- **Stored data**:
□ □ □
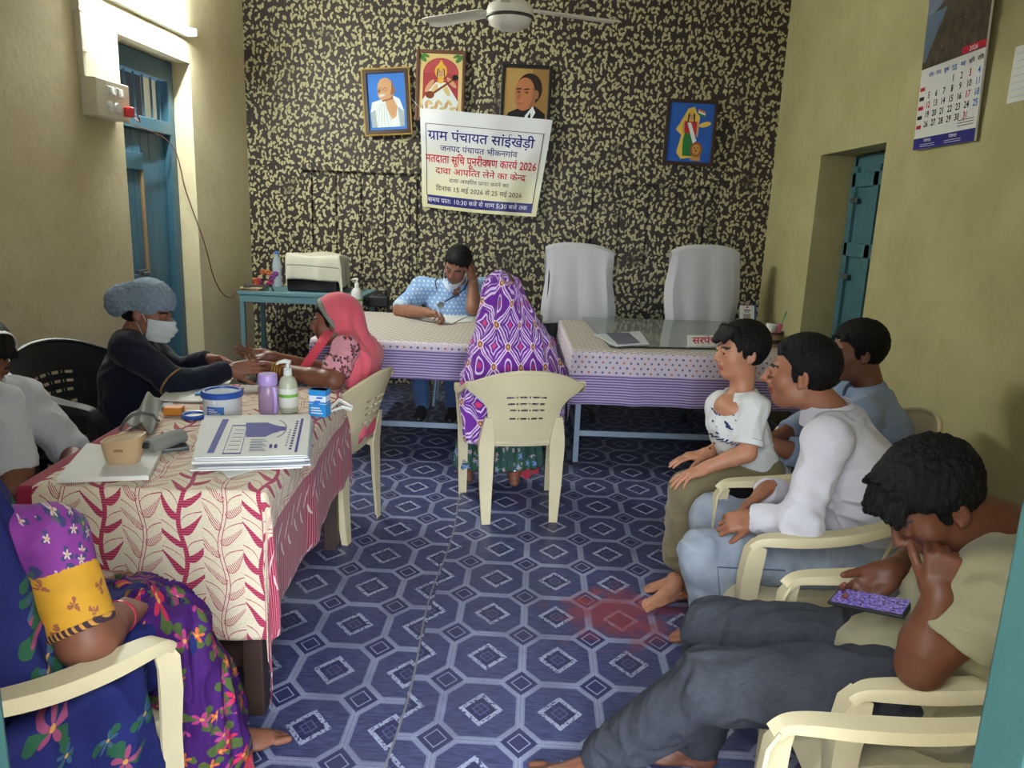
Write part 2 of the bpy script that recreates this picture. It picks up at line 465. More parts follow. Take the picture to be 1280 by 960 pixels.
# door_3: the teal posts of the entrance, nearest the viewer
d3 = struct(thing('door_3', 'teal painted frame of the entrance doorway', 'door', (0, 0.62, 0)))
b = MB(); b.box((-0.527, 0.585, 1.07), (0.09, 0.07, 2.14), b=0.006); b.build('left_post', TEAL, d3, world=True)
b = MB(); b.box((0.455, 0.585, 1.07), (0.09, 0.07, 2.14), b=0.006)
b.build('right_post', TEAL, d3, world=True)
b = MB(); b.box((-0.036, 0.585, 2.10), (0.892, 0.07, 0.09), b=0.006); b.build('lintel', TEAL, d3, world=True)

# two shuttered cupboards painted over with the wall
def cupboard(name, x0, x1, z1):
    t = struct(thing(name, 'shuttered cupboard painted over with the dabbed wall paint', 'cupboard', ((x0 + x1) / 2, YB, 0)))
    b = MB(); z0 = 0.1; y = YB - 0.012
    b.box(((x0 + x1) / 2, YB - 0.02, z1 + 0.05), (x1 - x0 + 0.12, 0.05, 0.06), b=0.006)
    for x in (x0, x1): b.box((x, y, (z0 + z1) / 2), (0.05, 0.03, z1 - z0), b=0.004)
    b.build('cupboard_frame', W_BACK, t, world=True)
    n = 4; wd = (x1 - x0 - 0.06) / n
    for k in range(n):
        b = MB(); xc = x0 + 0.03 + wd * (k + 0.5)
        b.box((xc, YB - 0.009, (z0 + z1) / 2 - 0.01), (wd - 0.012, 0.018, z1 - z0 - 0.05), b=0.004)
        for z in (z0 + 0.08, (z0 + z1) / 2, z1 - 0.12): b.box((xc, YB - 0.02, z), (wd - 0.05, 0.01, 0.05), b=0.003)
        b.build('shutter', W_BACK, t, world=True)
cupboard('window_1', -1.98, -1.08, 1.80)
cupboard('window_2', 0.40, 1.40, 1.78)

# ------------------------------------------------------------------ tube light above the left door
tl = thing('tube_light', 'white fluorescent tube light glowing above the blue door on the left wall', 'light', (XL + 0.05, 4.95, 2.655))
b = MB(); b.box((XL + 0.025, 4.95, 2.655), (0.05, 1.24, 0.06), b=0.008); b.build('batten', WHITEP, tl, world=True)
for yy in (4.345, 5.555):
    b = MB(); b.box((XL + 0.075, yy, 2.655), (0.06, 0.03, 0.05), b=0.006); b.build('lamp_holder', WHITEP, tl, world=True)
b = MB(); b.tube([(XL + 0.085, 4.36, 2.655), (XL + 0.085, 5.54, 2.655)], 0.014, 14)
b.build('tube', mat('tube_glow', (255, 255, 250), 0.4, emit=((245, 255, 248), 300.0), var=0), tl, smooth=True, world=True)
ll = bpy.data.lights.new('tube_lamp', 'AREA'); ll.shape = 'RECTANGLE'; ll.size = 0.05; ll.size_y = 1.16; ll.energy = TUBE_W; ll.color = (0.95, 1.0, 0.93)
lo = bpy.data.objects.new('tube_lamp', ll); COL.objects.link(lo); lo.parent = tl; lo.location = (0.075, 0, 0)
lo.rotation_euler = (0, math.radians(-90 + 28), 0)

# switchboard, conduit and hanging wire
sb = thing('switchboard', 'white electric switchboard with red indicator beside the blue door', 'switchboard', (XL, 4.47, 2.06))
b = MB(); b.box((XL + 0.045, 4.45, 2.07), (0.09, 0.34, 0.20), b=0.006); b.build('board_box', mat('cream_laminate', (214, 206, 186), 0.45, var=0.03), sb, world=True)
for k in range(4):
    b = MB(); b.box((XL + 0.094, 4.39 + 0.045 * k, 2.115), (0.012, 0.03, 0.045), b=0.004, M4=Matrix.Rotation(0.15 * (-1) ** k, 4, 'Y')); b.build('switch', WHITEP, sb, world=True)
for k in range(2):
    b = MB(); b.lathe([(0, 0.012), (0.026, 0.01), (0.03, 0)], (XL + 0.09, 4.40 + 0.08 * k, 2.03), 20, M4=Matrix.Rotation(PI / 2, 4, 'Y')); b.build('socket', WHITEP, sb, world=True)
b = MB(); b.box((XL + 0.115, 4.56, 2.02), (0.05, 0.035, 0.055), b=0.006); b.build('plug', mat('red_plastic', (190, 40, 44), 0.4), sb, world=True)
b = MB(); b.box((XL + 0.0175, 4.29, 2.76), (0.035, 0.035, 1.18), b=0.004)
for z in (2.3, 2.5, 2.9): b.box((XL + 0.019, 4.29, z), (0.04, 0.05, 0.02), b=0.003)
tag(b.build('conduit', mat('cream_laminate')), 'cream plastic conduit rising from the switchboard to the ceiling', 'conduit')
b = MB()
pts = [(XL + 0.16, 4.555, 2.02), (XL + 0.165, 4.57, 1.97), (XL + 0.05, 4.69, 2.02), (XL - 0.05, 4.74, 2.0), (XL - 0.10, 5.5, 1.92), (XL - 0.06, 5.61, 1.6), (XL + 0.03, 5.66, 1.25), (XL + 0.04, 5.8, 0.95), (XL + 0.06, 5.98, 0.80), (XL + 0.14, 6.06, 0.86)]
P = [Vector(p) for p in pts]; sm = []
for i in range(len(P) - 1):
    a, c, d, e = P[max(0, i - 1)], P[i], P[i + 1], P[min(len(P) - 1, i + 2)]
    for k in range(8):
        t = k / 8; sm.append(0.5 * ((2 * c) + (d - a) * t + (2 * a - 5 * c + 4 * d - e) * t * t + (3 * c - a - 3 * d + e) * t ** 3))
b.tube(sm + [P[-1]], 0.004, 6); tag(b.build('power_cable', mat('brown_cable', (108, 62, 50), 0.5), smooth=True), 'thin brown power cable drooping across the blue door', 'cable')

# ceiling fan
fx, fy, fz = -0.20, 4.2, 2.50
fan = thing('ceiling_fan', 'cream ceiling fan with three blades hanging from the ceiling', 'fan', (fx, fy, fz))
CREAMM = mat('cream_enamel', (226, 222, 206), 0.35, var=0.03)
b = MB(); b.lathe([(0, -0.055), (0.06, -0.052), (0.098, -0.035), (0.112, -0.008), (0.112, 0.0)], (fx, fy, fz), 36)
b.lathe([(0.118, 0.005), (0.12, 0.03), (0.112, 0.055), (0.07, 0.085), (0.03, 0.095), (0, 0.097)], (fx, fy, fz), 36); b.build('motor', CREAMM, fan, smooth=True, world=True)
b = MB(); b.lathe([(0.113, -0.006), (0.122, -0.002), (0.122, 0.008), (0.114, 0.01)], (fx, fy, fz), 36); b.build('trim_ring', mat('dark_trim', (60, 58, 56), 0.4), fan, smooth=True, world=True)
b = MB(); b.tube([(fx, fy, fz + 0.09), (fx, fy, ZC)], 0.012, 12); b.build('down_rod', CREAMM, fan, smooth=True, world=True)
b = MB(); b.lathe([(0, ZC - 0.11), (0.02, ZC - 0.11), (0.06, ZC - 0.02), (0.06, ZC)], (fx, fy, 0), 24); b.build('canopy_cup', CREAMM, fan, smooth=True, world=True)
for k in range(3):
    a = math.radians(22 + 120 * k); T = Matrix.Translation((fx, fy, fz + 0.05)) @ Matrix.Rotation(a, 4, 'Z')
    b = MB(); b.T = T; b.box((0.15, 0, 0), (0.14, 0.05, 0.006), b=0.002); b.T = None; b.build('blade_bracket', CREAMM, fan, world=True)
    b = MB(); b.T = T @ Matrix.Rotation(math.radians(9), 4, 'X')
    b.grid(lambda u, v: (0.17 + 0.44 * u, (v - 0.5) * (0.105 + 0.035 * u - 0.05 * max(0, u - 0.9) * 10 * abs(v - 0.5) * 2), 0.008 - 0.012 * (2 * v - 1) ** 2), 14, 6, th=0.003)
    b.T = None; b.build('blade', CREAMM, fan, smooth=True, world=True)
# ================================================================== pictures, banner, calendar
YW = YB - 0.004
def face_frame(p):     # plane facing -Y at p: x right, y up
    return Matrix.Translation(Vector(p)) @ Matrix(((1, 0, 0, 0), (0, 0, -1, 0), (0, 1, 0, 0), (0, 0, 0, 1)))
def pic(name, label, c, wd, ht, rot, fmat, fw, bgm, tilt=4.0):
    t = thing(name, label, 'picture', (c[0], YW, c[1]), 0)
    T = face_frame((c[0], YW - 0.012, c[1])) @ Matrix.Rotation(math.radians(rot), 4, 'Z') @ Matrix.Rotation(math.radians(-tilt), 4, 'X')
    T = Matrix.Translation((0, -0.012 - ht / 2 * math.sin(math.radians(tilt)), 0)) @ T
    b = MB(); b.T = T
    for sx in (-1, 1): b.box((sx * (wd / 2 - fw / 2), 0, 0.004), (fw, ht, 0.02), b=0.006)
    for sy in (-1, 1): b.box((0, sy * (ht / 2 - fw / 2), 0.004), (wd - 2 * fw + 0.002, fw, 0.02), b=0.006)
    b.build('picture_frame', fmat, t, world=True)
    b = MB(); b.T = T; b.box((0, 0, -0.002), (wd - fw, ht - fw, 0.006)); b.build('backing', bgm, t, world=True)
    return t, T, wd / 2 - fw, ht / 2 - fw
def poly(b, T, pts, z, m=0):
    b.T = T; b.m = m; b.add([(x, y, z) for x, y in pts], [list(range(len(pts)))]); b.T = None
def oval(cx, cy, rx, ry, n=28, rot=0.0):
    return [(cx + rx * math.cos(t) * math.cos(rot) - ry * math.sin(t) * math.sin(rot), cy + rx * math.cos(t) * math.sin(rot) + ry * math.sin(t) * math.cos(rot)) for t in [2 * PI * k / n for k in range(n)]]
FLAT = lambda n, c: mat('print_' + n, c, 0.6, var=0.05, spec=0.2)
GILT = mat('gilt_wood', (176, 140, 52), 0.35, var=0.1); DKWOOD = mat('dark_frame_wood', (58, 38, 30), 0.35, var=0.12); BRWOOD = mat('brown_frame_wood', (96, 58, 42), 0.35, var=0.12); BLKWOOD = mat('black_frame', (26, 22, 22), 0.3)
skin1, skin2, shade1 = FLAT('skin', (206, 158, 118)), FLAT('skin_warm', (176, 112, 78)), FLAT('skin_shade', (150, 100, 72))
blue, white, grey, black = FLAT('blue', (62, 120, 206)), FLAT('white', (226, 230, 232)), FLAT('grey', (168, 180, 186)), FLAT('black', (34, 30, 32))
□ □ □
- **What is asked**:
Leave out the pictures and repeat the lines from the start of the material through the line with "b.build('lintel', TEAL, d3, world=True)", inclusive.

- **Written answer**:
Write part 2 of the bpy script that recreates this picture. It picks up at line 465. More parts follow. Take the picture to be 1280 by 960 pixels.
# door_3: the teal posts of the entrance, nearest the viewer
d3 = struct(thing('door_3', 'teal painted frame of the entrance doorway', 'door', (0, 0.62, 0)))
b = MB(); b.box((-0.527, 0.585, 1.07), (0.09, 0.07, 2.14), b=0.006); b.build('left_post', TEAL, d3, world=True)
b = MB(); b.box((0.455, 0.585, 1.07), (0.09, 0.07, 2.14), b=0.006)
b.build('right_post', TEAL, d3, world=True)
b = MB(); b.box((-0.036, 0.585, 2.10), (0.892, 0.07, 0.09), b=0.006); b.build('lintel', TEAL, d3, world=True)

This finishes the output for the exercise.